On September 25, 2007, the United States Supreme Court granted certiorari in Baze et al. v. Rees et al., No. 07-5439, to address whether the lethal injection execution procedures used in most death penalty states violate the cruel and unusual punishment clause of the Eighth Amendment to the United States Constitution.
Ralph Baze and Thomas Clyde Bowling, Jr., sued Kentucky in 2004 claiming that Kentucky’s lethal injection procedure amounts to cruel and unusual punishment in violation of the Eighth Amendment because it can inflict unnecessary pain and suffering on the prisoner. Kentucky uses the same three-drug cocktail used by every other state (except New Jersey) to carry out lethal injections. After a full trial on the merits in a Kentucky trial court, the state courts denied Baze and Bowling’s claims. They appealed to the United States Supreme Court in a petition for writ of certiorari in which they urged the Court to address the constitutionality of lethal injection procedures in part to give guidance to lower courts who are frequently hearing lethal injection claims and reaching dramatically different results across the nation. The Court has never before ruled whether the mix of drugs used to conduct executions violates the cruel and unusual punishment clause.

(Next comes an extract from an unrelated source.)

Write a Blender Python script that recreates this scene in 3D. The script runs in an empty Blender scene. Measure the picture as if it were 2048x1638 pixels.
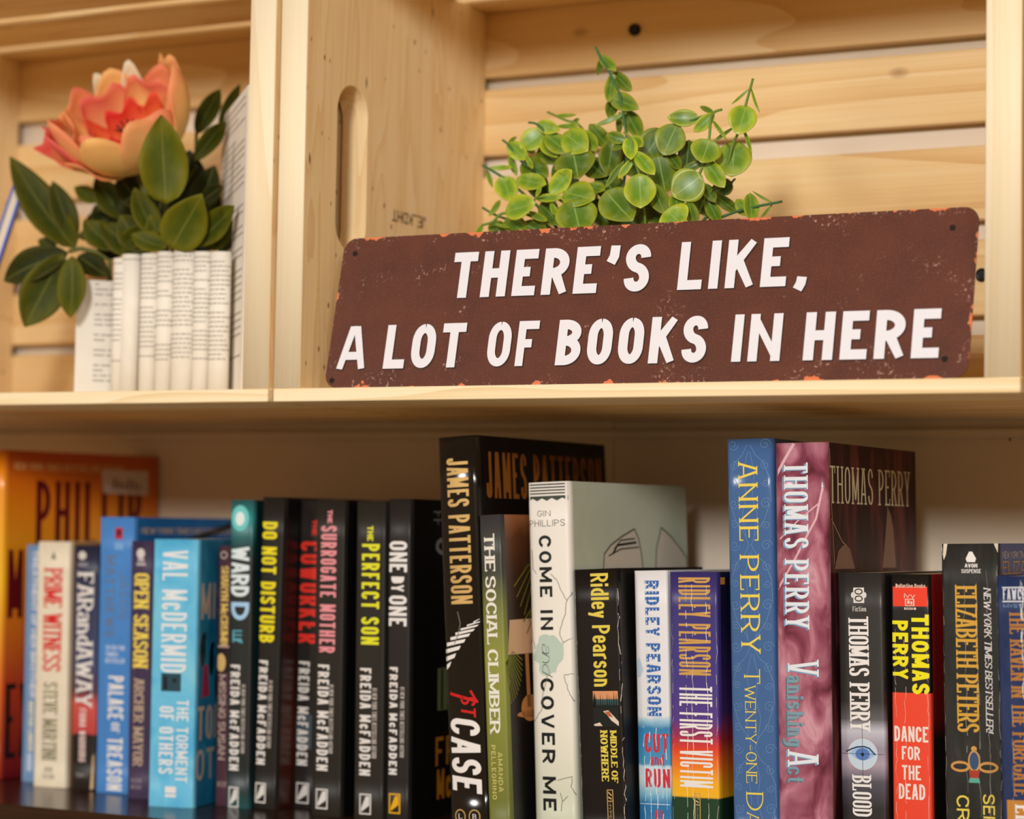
import bpy, math, random
from mathutils import Vector, Matrix
from mathutils.geometry import delaunay_2d_cdt

S = bpy.context.scene
COL = S.collection
rnd = random.Random(7)

# ------------------------------------------------------------------ camera, world, light, exposure
def rot_cam(yaw, pit, rol):
    f = Vector((-math.sin(yaw)*math.cos(pit), math.cos(yaw)*math.cos(pit), math.sin(pit)))
    r = Vector((math.cos(yaw), math.sin(yaw), 0)); d = f.cross(r)
    c, s = math.cos(rol), math.sin(rol)
    return c*r + s*d, -s*r + c*d, f
CAM = Vector((0.750047, -1.125604, -0.071474))
FPX = 4435.42                                    # focal length in pixels of a 2048 px wide frame
RX, DN, FW = rot_cam(0.480214, 0.0514430, -0.0171006)
cam = bpy.data.cameras.new('camera'); cam_o = bpy.data.objects.new('camera', cam); COL.objects.link(cam_o)
m = Matrix.Identity(4)
for i in range(3):
    m[i][0], m[i][1], m[i][2], m[i][3] = RX[i], -DN[i], -FW[i], CAM[i]
cam_o.matrix_world = m
cam.sensor_width = 36.0; cam.sensor_fit = 'HORIZONTAL'; cam.lens = FPX/2048*36
cam.clip_start = 0.05; cam.clip_end = 50
cam.dof.use_dof = True; cam.dof.focus_distance = 1.265; cam.dof.aperture_fstop = 5.0; cam.dof.aperture_blades = 0
S.camera = cam_o

def lin(c):
    c = c/255.0
    return c/12.92 if c <= .04045 else ((c+.055)/1.055)**2.4
def rgb(t): return (lin(t[0]), lin(t[1]), lin(t[2]), 1.0)

W = bpy.data.worlds.new('room_light'); S.world = W; W.use_nodes = True
bg = W.node_tree.nodes['Background']; bg.inputs[0].default_value = (1.0, .60, .27, 1); bg.inputs[1].default_value = .29

def area(name, loc, target, size, power, color):
    l = bpy.data.lights.new(name, 'AREA'); l.shape = 'DISK'; l.size = size; l.energy = power; l.color = color
    o = bpy.data.objects.new(name, l); COL.objects.link(o); o.location = loc
    o.rotation_euler = (Vector(target)-Vector(loc)).to_track_quat('-Z', 'Y').to_euler()
    return o
for lx, ly, lp in ((-1.55, -2.45, 18), (.95, -2.85, 56), (2.10, -2.35, 13)):          # a row of ceiling lamps in the room
    area('ceiling_lamp', (lx, ly, .80), (.1, .05, 0), .46, lp, (1.0, .985, .955))

S.view_settings.view_transform = 'Standard'; S.view_settings.look = 'None'
S.view_settings.exposure = 0.0; S.view_settings.gamma = 1.0; S.view_settings.use_curve_mapping = False

# ------------------------------------------------------------------ helpers
def at(u, v, y):
    """the point of the plane at depth y that was measured at photo pixel (u, v)"""
    d = RX*((u-1024)/FPX) + DN*((v-819)/FPX) + FW
    return CAM + d*((y-CAM.y)/d.y)

class MB:
    def __init__(s): s.v = []; s.f = []; s.m = []; s.uv = []; s.a = []; s.mats = []
    def mi(s, mat):
        if mat not in s.mats: s.mats.append(mat)
        return s.mats.index(mat)
    def face(s, pts, mat, uv=None, a=0.0):
        n = len(s.v); s.v.extend([tuple(p) for p in pts]); s.f.append(tuple(range(n, n+len(pts))))
        s.m.append(s.mi(mat)); s.uv.extend(uv or [(0, 0)]*len(pts)); s.a.append(a)
    def grid(s, P, mat, UV=None, a=0.0):
        for i in range(len(P)-1):
            for j in range(len(P[0])-1):
                q = [(i, j), (i+1, j), (i+1, j+1), (i, j+1)]
                s.face([P[x][y] for x, y in q], mat, [UV[x][y] for x, y in q] if UV else None, a)
    def box(s, lo, hi, mat, a=0.0, ch=0.0):
        x0, y0, z0 = lo; x1, y1, z1 = hi
        if ch <= 0:
            c = [(x0,y0,z0),(x1,y0,z0),(x1,y1,z0),(x0,y1,z0),(x0,y0,z1),(x1,y0,z1),(x1,y1,z1),(x0,y1,z1)]
            for q in ((3,2,1,0),(4,5,6,7),(0,1,5,4),(1,2,6,5),(2,3,7,6),(3,0,4,7)): s.face([c[k] for k in q], mat, None, a)
            return
        L = (lo, hi)                                     # chamfered box
        def P(sx, sy, sz, ax):
            sg = (sx, sy, sz); p = []
            for k in range(3):
                b = L[sg[k]][k]
                p.append(b if k == ax else (b+ch if sg[k] == 0 else b-ch))
            return p
        R = (0, 1)
        for ax in range(3):
            for sd in R:
                o1, o2 = [k for k in range(3) if k != ax]; q = []
                for b1, b2 in ((0,0),(1,0),(1,1),(0,1)):
                    sg = [0,0,0]; sg[ax] = sd; sg[o1] = b1; sg[o2] = b2; q.append(P(*sg, ax))
                if (sd == 1) == (ax == 1): q.reverse()
                s.face(q, mat, None, a)
        for ax in range(3):
            o1, o2 = [k for k in range(3) if k != ax]
            for b1 in R:
                for b2 in R:
                    g0 = [0,0,0]; g0[o1] = b1; g0[o2] = b2; g1 = list(g0); g1[ax] = 1
                    q = [P(*g0, o1), P(*g1, o1), P(*g1, o2), P(*g0, o2)]
                    c = [sum(p[k] for p in q)/4-(lo[k]+hi[k])/2 for k in range(3)]
                    nn = (Vector(q[1])-Vector(q[0])).cross(Vector(q[2])-Vector(q[1]))
                    if nn.dot(Vector(c)) < 0: q.reverse()
                    s.face(q, mat, None, a)
        for sx in R:
            for sy in R:
                for sz in R:
                    q = [P(sx,sy,sz,0), P(sx,sy,sz,1), P(sx,sy,sz,2)]
                    c = Vector((sx-.5, sy-.5, sz-.5))
                    if (Vector(q[1])-Vector(q[0])).cross(Vector(q[2])-Vector(q[1])).dot(c) < 0: q.reverse()
                    s.face(q, mat, None, a)
    def tube(s, pts, r, mat, seg=8, r1=None):
        pts = [Vector(p) for p in pts]; rings = []
        for i, p in enumerate(pts):
            d = (pts[min(i+1, len(pts)-1)]-pts[max(i-1, 0)]).normalized()
            a = d.cross(Vector((.3, .2, .93))).normalized(); b = d.cross(a)
            rr = r if r1 is None else r+(r1-r)*i/(len(pts)-1)
            rings.append([p+a*rr*math.cos(2*math.pi*k/seg)+b*rr*math.sin(2*math.pi*k/seg) for k in range(seg+1)])
        s.grid(rings, mat)
        s.face(rings[0][:-1][::-1], mat); s.face(rings[-1][:-1], mat)
    def lathe(s, prof, c, mat, seg=32):
        P = [[(c[0]+r*math.cos(2*math.pi*k/seg), c[1]+r*math.sin(2*math.pi*k/seg), c[2]+z) for k in range(seg+1)] for r, z in prof]
        s.grid(P, mat)
    def disc(s, c, r, ax1, ax2, mat, seg=24, r2=None):
        s.face([Vector(c)+Vector(ax1)*r*math.cos(2*math.pi*k/seg)+Vector(ax2)*(r2 or r)*math.sin(2*math.pi*k/seg) for k in range(seg)], mat)
    def build(s, name, parent=None, smooth=False, merge=False, solid=0.0):
        me = bpy.data.meshes.new(name); me.from_pydata(s.v, [], s.f)
        for mt in s.mats: me.materials.append(mt)
        me.polygons.foreach_set('material_index', s.m)
        uvl = me.uv_layers.new(name='UVMap'); uvl.data.foreach_set('uv', [c for p in s.uv for c in p])
        at_ = me.attributes.new('rnd', 'FLOAT', 'FACE'); at_.data.foreach_set('value', s.a)
        if merge or smooth:
            import bmesh
            b = bmesh.new(); b.from_mesh(me); bmesh.ops.remove_doubles(b, verts=b.verts, dist=1e-6); b.to_mesh(me); b.free()
        if smooth: me.polygons.foreach_set('use_smooth', [True]*len(me.polygons))
        me.update()
        o = bpy.data.objects.new(name, me); COL.objects.link(o)
        if parent: o.parent = parent
        if solid:
            md = o.modifiers.new('thick', 'SOLIDIFY'); md.thickness = solid; md.offset = -1
        return o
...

The Court ordered the parties to submit final briefs by December 28, 2007. Executions already are on hold in a number of states due to concerns about the constitutionality of lethal injection protocols. With a reprieve issued by Governor Bob Riley to stay the September 27 execution of Thomas Arthur, Alabama joined the growing number of states in which executions have been stayed in the past year due to concerns about the lethal injection protocol, including Arkansas, California, Delaware, Florida, Maryland, Missouri, New Jersey, North Carolina, Ohio, South Dakota, and Tennessee.
Whether executions will be stayed nationwide until the Court issues its decision in Baze, probably some time next year, remains to be seen. On the same day the Court granted certiorari in Baze, it permitted the State of Texas to execute Michael Richard, but on September 27, 2007, the Court at the last minute stayed the execution of another Texas inmate, Carlton Turner, which may signal lower courts to halt all executions until the Supreme Court determines whether lethal injection as currently administered violates the Constitution. Indeed, the Texas Court of Criminal Appeals on October 2, 2007, granted a stay to Heliberto Chi, who was scheduled to be executed on October 3, 2007.